Anyway, on his way in he stopped, as we all must stop at least metaphorically, at the portals of Paramount to receive permission to enter into that truly magical kingdom. Not wishing to waste anyone’s time, he gave the Guard at the Gate, Nick, the rundown: "Good Morning. I’m here to see Howard W. Koch, in the Lubitch building, I have an appointment and I know where it is."

Nick looked at his list, confirmed that his name was on it, and said, simply, "You’re my hero," and ushered him in. Ruben stopped for a moment, though, and said, "Thank you. You’ve made my day." And they both smiled.

And, after the meeting with Howard, Ruben walked around outside just absorbing the vibes of that beautiful place, the Paramount lot, looking at the office we almost had, noting down the address just in case.
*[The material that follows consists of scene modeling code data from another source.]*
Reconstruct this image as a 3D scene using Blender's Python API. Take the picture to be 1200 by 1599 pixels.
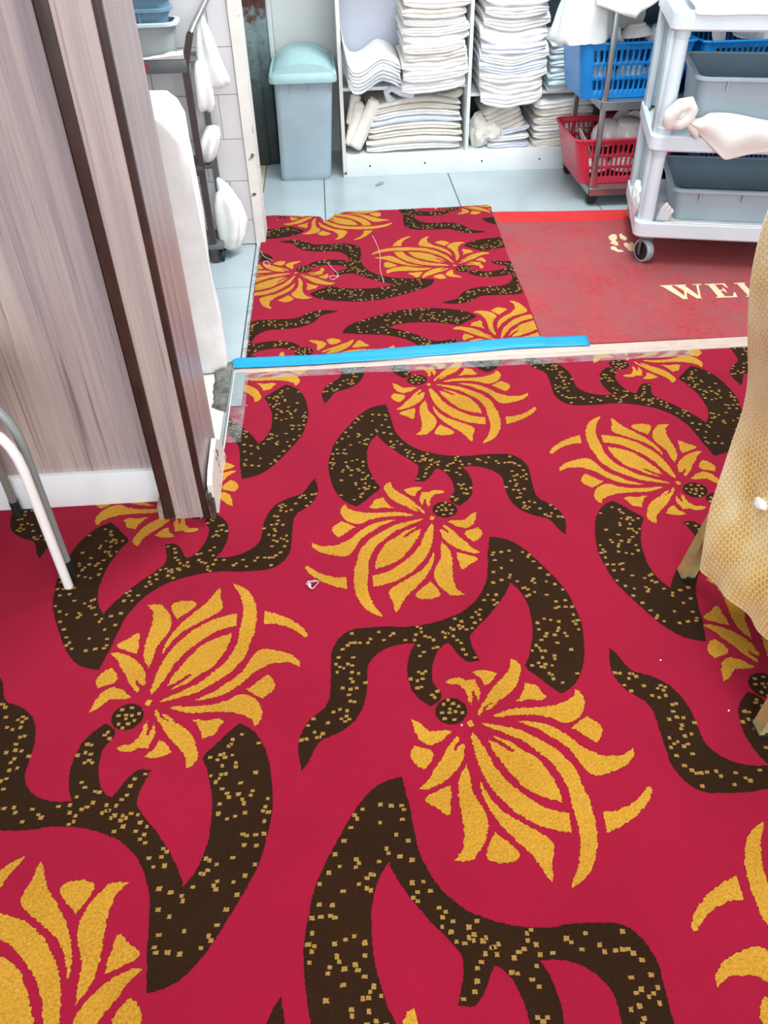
import bpy, bmesh, math, random
from mathutils import Vector, Matrix, noise
from mathutils.geometry import delaunay_2d_cdt

for o in list(bpy.data.objects):
    bpy.data.objects.remove(o, do_unlink=True)
scene = bpy.context.scene
COL = scene.collection

# ------------------------------------------------------------------ camera
cam_d = bpy.data.cameras.new('camera')
cam_d.sensor_fit = 'VERTICAL'
cam_d.sensor_height = 36.0
cam_d.lens = 1254.233 * 36.0 / 1599.0
cam_d.clip_start = 0.02
cam = bpy.data.objects.new('camera', cam_d)
COL.objects.link(cam)
FW = Vector((0.03984723, 0.7603304, -0.6483131))
RT = Vector((0.99745907, -0.06861578, -0.01916464))
UP = Vector((0.05905597, 0.64590213, 0.7611326))
cam.matrix_world = Matrix(((RT.x, UP.x, -FW.x, 0), (RT.y, UP.y, -FW.y, 0), (RT.z, UP.z, -FW.z, 1.3), (0, 0, 0, 1)))
scene.camera = cam

# ------------------------------------------------------------------ world, lamps, exposure
world = bpy.data.worlds.new('world')
scene.world = world
world.use_nodes = True
world.node_tree.nodes['Background'].inputs[0].default_value = (0.88, 0.95, 1.0, 1)
world.node_tree.nodes['Background'].inputs[1].default_value = 0.55


def area(name, loc, target, sx, sy, energy, color):
    d = bpy.data.lights.new(name, 'AREA')
    d.shape = 'RECTANGLE'
    d.size = sx
    d.size_y = sy
    d.energy = energy
    d.color = color
    o = bpy.data.objects.new(name, d)
    COL.objects.link(o)
    o.location = loc
    o.rotation_euler = (Vector(target) - Vector(loc)).to_track_quat('-Z', 'Y').to_euler()
    return o


area('kitchen_ceiling_lamp', (0.85, 2.75, 2.55), (0.35, 3.1, 0.2), 1.8, 0.6, 70, (0.90, 0.97, 1.0))
area('dining_ceiling_lamp', (0.0, 0.75, 2.3), (0.0, 0.85, 0), 0.7, 0.7, 12, (1.0, 0.97, 0.94))
area('rear_fill_light', (0.4, -2.7, 1.75), (0.2, 3.0, 0.6), 3.4, 2.0, 140, (0.92, 0.97, 1.0))  # unseen fill added behind the camera to brighten upright faces
scene.view_settings.view_transform = 'Standard'
scene.view_settings.look = 'None'
scene.view_settings.exposure = 0.25
scene.view_settings.gamma = 1.0
scene.view_settings.use_curve_mapping = False

# ------------------------------------------------------------------ materials


def lin(h):
    h = h.lstrip('#')
    out = []
    for i in (0, 2, 4):
        c = int(h[i:i + 2], 16) / 255
        out.append(c / 12.92 if c <= 0.04045 else ((c + 0.055) / 1.055) ** 2.4)
    return (out[0], out[1], out[2], 1.0)


class NT:
    def __init__(self, name):
        self.mat = bpy.data.materials.new(name)
        self.mat.use_nodes = True
        self.t = self.mat.node_tree
        self.b = self.t.nodes['Principled BSDF']

    def n(self, typ, **kw):
        nd = self.t.nodes.new(typ)
        for k, v in kw.items():
            setattr(nd, k, v)
        return nd

    def l(self, a, b):
        self.t.links.new(a, b)

    def math(self, op, a, b=None, c=None):
        nd = self.n('ShaderNodeMath', operation=op)
        for i, v in enumerate((a, b, c)):
            if v is None:
                continue
            if isinstance(v, (int, float)):
                nd.inputs[i].default_value = v
            else:
                self.l(v, nd.inputs[i])
        return nd.outputs[0]

    def coord(self, kind='Object', scale=(1, 1, 1)):
        tc = self.n('ShaderNodeTexCoord')
        mp = self.n('ShaderNodeMapping')
        mp.inputs['Scale'].default_value = scale
        self.l(tc.outputs[kind], mp.inputs[0])
        return mp.outputs[0]

    def noise(self, vec, scale, detail=3, rough=0.55):
        nd = self.n('ShaderNodeTexNoise')
        nd.inputs['Scale'].default_value = scale
        nd.inputs['Detail'].default_value = detail
        nd.inputs['Roughness'].default_value = rough
        self.l(vec, nd.inputs['Vector'])
        return nd.outputs['Fac']

    def ramp(self, fac, stops):
        nd = self.n('ShaderNodeValToRGB')
        el = nd.color_ramp.elements
        while len(el) < len(stops):
            el.new(0.5)
        for e, (p, c) in zip(el, stops):
            e.position = p
            e.color = lin(c) if isinstance(c, str) else c
        self.l(fac, nd.inputs[0])
        return nd.outputs[0]

    def mix(self, fac, a, b, blend='MIX'):
        nd = self.n('ShaderNodeMix', data_type='RGBA', blend_type=blend)
        for sock, v in ((nd.inputs[0], fac), (nd.inputs[6], a), (nd.inputs[7], b)):
            if isinstance(v, str):
                sock.default_value = lin(v)
            elif isinstance(v, (int, float, tuple)):
                sock.default_value = v
            else:
                self.l(v, sock)
        return nd.outputs[2]

    def bump(self, h, strength=0.3, dist=0.002):
        nd = self.n('ShaderNodeBump')
        nd.inputs['Strength'].default_value = strength
        nd.inputs['Distance'].default_value = dist
        self.l(h, nd.inputs['Height'])
        self.l(nd.outputs[0], self.b.inputs['Normal'])

    def color(self, c):
        if isinstance(c, str):
            self.b.inputs['Base Color'].default_value = lin(c)
        else:
            self.l(c, self.b.inputs['Base Color'])

    def p(self, **kw):
        for k, v in kw.items():
            self.b.inputs[k.replace('_', ' ')].default_value = v
        return self


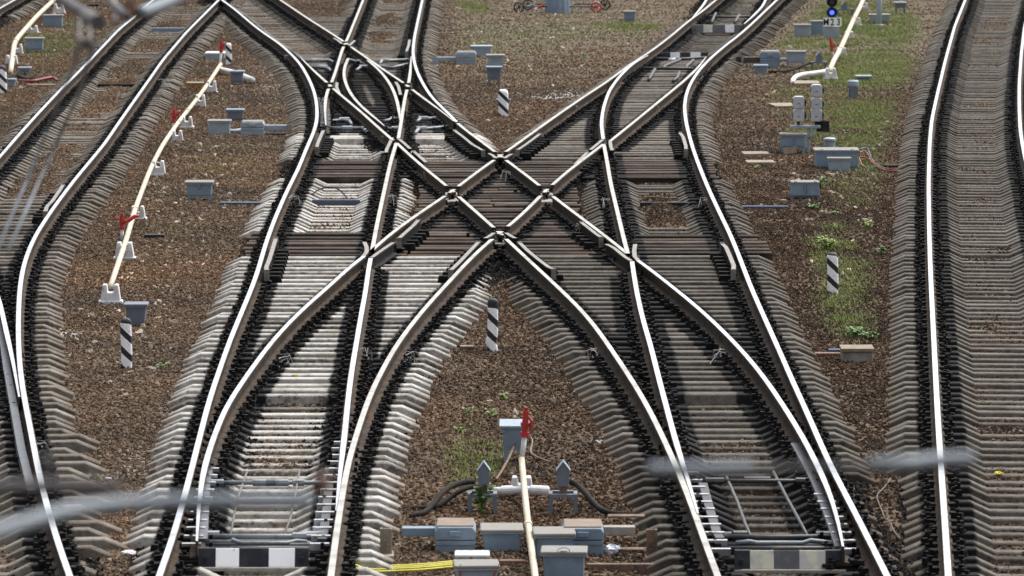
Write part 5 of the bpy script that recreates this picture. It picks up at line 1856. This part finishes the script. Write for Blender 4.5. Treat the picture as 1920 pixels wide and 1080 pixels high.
for pts in ([(563, 113, Zr), (585, 114, Zr), (618, 113, Zr), (626, 117, Zr)], [(575, 125, Zr), (600, 126, Zr), (615, 128, Zr), (620, 133, Zr)], [(712, 120, Zr), (716, 114, Zr), (740, 113, Zr), (766, 112, Zr)], [(668, 132, Zr), (676, 126, Zr), (700, 122, Zr), (735, 127, Zr), (765, 120, Zr)],
            [(655, 112, Zr), (672, 116, Zr), (690, 122, Zr)], [(615, 228, Zr), (640, 225, Zr), (655, 227, Zr), (659, 234, Zr)], [(618, 240, Zr), (645, 241, Zr), (680, 240, Zr), (688, 248, Zr)], [(782, 228, Zr), (788, 223, Zr), (812, 222, Zr), (838, 217, Zr)], [(778, 250, Zr), (785, 242, Zr), (815, 240, Zr), (855, 236, Zr)], [(720, 227, Zr), (735, 224, Zr), (750, 222, Zr)], [(722, 240, Zr), (738, 242, Zr), (748, 238, Zr)]):
    rod('LM', pts, .035, 'switch_rod_grey', knobs=[(pts[1][0] + 6, pts[1][1], Zr, .1)])
for pts in ([(1195, 128, Zr), (1250, 128, Zr), (1300, 129, Zr)], [(1225, 110, Zr), (1270, 111, Zr), (1325, 108, Zr)], [(1275, 112, Zr), (1248, 123, Zr), (1243, 128, Zr)], [(1300, 113, Zr), (1288, 124, Zr), (1286, 128, Zr)], [(1228, 130, Zr), (1222, 140, Zr), (1216, 150, Zr)], [(1274, 136, Zr), (1270, 146, Zr), (1262, 152, Zr)],
            [(1318, 30, Zr), (1360, 32, Zr), (1405, 31, Zr)], [(1342, 25, Zr), (1334, 42, Zr)], [(1386, 28, Zr), (1378, 42, Zr)]):
    rod('RM', pts, .035, 'switch_iron')
rod('RM', [(1254, 112.5, -.12), (1267, 112.5, -.12)], .05, 'white_paint', 'white_sleeve')


def chairs(key, rail, y0, y1, n, side, wpx=24, mat='slide_steel'):
    root = TRACKS[key]
    Y0, Y1 = at(0, y0, -.19).y, at(0, y1, -.19).y
    for (Y, xl, xr, mt, kw) in ROWS['LM' if key == 'LM' else 'RM']:
        if min(Y0, Y1) < Y < max(Y0, Y1):
            x = rx(rail, Y) + side * (.11 + .06)
            MB().box((x - root.location.x, Y - root.location.y, -.178 - root.location.z), (.19, .075, .07)).build('slide_chair', mat, root)


chairs('LM', 'RA', 1040, 880, 10, 1)
chairs('LM', 'Z', 1040, 835, 12, -1)
chairs('RM', 'X1', 1050, 890, 10, 1)
chairs('RM', 'F', 1050, 935, 8, -1)
chairs('LM', 'RA', 245, 190, 10, 1)
# blade foot plates (grey flat inner flanks of the switch blades)
for key, pts, mt in (('RM', [(1490, 830, -.12), (1512, 870, -.12), (1530, 905, -.12), (1548, 950, -.12), (1566, 1000, -.12), (1574, 1024, -.12)], 'blade_steel'), ('LM', [(391, 880, -.12), (386, 905, -.12), (384, 940, -.12), (382, 985, -.12), (380, 1010, -.12)], 'blade_steel'),
                     ('LM', [(617, 905, -.12), (613, 950, -.12), (608, 990, -.12), (604, 1010, -.12)], 'switch_iron'), ('RM', [(1318, 905, -.12), (1330, 950, -.12), (1343, 995, -.12), (1350, 1008, -.12)], 'switch_iron'),
                     ('T1', [(-2, 590, -.1), (6, 640, -.1), (13, 690, -.1), (24, 750, -.1), (40, 840, -.1), (60, 920, -.1)], 'blade_steel')):
    root = TRACKS[key]
    W = [at(*q_) - root.location for q_ in pts]
    mb = MB()
    for a, b_ in zip(W[:-1], W[1:]):
        mb.add([a + Vector((-.045, 0, .0)), a + Vector((.045, 0, 0)), b_ + Vector((.045, 0, 0)), b_ + Vector((-.045, 0, 0)), a + Vector((-.05, 0, -.08)), a + Vector((.05, 0, -.08)), b_ + Vector((.05, 0, -.08)), b_ + Vector((-.05, 0, -.08))],
               [(0, 1, 2, 3), (4, 5, 1, 0), (5, 6, 2, 1), (7, 4, 0, 3), (6, 7, 3, 2)])
    mb.build('blade_plate', mt, root)
    
# white-limed rail joints
for key, x, y in (('LM', 538, 363), ('LM', 723, 362), ('D1', 755, 655), ('D1', 518, 660), ('LM', 668, 647), ('RM', 1148, 368), ('RM', 1331, 368), ('D2', 1125, 650), ('D2', 1365, 650), ('D2', 790, 318), ('D2', 1098, 415), ('D2', 962, 318), ('D1', 1238, 195), ('D1', 1088, 195), ('D2', 711, 250), ('T1', 57, 822), ('T1', 293, 145), ('LM', 531, 100), ('LM', 582, 45)):
    root = TRACKS[key]
    c = at(x, y, 0)
    mb = MB()
    side = 1 if x < 940 else -1
    for k in range(9):
        mb.box((c.x + side * rnd.uniform(.03, .17), c.y + rnd.uniform(-.35, .35), rnd.uniform(-.17, -.06)), (rnd.uniform(.006, .02), rnd.uniform(.01, .03), rnd.uniform(.006, .02)), rot=rnd.uniform(0, 3))
    for k in range(3):
        mb.tube([(c.x + side * .04, c.y + rnd.uniform(-.3, .3), -.05), (c.x + side * rnd.uniform(.08, .2), c.y + rnd.uniform(-.3, .3), -.04), (c.x + side * rnd.uniform(.1, .25), c.y + rnd.uniform(-.4, .4), -.17)], .0045, 5)
    mb.build('limed_joint', 'lime', root, off=root.location)

# ------------------------------------------------------------------ overhead line fittings close to the camera
def over(name, label, pts, r, mat, z, cat, group='blurred overhead line fittings close to the camera', sub=None):
    W = []
    for q_ in pts:
        W.append(at(q_[0], q_[1], q_[2] if len(q_) > 2 else z))
    o = empty(name, W[0])
    tag(o, label, cat, group)
    D = [a - W[0] for a in W]
    for _ in range(2):
        E = [D[0]]
        for i in range(len(D) - 1):
            E += [D[i].lerp(D[i + 1], .25), D[i].lerp(D[i + 1], .75)]
        D = E + [D[-1]]
    MB().tube(D, r, 12).build('rod', mat, o, smooth=True)
    return o, W


o, W = over('overhead_rod', 'thick blurred grey rod sweeping in from the lower left edge', [(-60, 1012), (20, 990), (120, 958), (220, 946), (320, 941), (460, 941), (585, 941)], .0150, 'overhead_steel', 6.6, 'overhead rod')
c = at(606, 905, 6.62) - W[0]
MB().lathe([(.006, -.02), (.013, -.013), (.014, .013), (.006, .02)], c, 12).build('insulator', 'insulator_brown', o)
o, W = over('overhead_rod', 'short blurred grey rod at the left edge above the thick one', [(-60, 915), (60, 912), (160, 912), (225, 914)], .0135, 'overhead_dark', 6.6, 'overhead rod')
c = at(88, 872, 6.62) - W[0]
MB().lathe([(.005, -.02), (.012, -.015), (.012, .015), (.005, .02)], c, 12).build('insulator', 'overhead_dark', o)
o, W = over('overhead_rod', 'blurred pale rod end crossing the right track rails', [(1215, 880), (1270, 880), (1330, 880), (1410, 877)], .013, 'overhead_steel', 6.6, 'overhead rod')
o, W = over('overhead_rod', 'thin dark blurred rod linking the two pale rod ends', [(1400, 878), (1500, 876), (1640, 872)], .005, 'overhead_dark', 6.6, 'overhead rod')
o, W = over('overhead_rod', 'blurred pale rod crossing the right edge track', [(1630, 871), (1690, 872), (1750, 864), (1826, 862)], .0150, 'overhead_steel', 6.6, 'overhead rod')

o, W = over('overhead_bracket', 'blurred grey arm slanting across the top left track', [(262, 24), (300, 12), (360, -18)], .024, 'overhead_steel', 6.9, 'overhead arm')
c = at(250, 20, 6.9) - W[0]
MB().tube([c, at(243, 12, 6.93) - W[0]], .024, 10).build('insulator', 'insulator_brown', o)
o, W = over('overhead_clamp', 'blurred dark wire clamp hanging at the top left', [(105, -10), (135, 12), (160, 25), (185, 40)], .022, 'overhead_dark', 6.9, 'overhead clamp')
MB().tube([at(160, 30, 6.9) - W[0], at(172, 38, 6.9) - W[0], at(184, 42, 6.9) - W[0]], .028, 10).build('jaw', 'overhead_dark', o)
for xa in (152, 171):
    MB().tube([at(xa - 3, 38, 6.9) - W[0], at(xa - 3, 80, 6.85) - W[0]], .007, 7).build('dropper', 'overhead_dark', o)
MB().tube([at(149, 80, 6.85) - W[0], at(174, 81, 6.85) - W[0]], .018, 10).build('lower_clip', 'overhead_dark', o)
o, W = over('overhead_fitting', 'second blurred fitting right of the wire clamp at the top left', [(203, -10), (212, 8), (222, 18), (238, 30)], .016, 'overhead_dark', 6.9, 'overhead fitting')
MB().tube([at(216, 0, 6.9) - W[0], at(218, 40, 6.88) - W[0]], .008, 8).build('dropper', 'overhead_dark', o)
for lab, pts in (('left', [(150, 84, 6.85), (140, 120, 6.6), (100, 215, 6.2), (50, 340, 5.9), (-10, 480, 5.7)]), ('right', [(175, 84, 6.85), (150, 170, 6.45), (110, 260, 6.1), (60, 370, 5.88), (15, 470, 5.72)])):
    W = [at(*q_) for q_ in pts]
    o = empty('overhead_wire', W[0])
    tag(o, '%s of two thin blurred wires falling across the left curving track' % lab, 'overhead wire', 'blurred overhead line fittings close to the camera')
    MB().tube([a - W[0] for a in W], .0075, 7).build('strand', 'overhead_steel', o, smooth=True)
He then sat down in front of the Rudolph Valentino Building and cogitated.

In the meeting, Koch had again offered the possibility of an office at Raleigh across the street – but Ruben had demurred. We’ll wait for a space on the lot, he said. We’ll even wait for that particular space, if it becomes available, since it was your first office. We have writing to do at home this summer, and when the time is right, we’ll have the right office on the right lot, wherever that is.

So he’s sitting there, zoned into Blissville on the memories, when someone else from Paramount comes by, a woman who works in Administration, whose name is Nanette.

She’s smiling at him, and in a beat or two, asks if he works here. He says, "If this is how I look when I’m working, then I must be doing something right."

She laughs, and one thing leading to the next, she affirms that the name of Ruben Hostka has indeed gone across her desk on various items of Paramount paperwork. He’s not an intruder, after all. Office or no, he’s got a picture in post on the lot, and he belongs.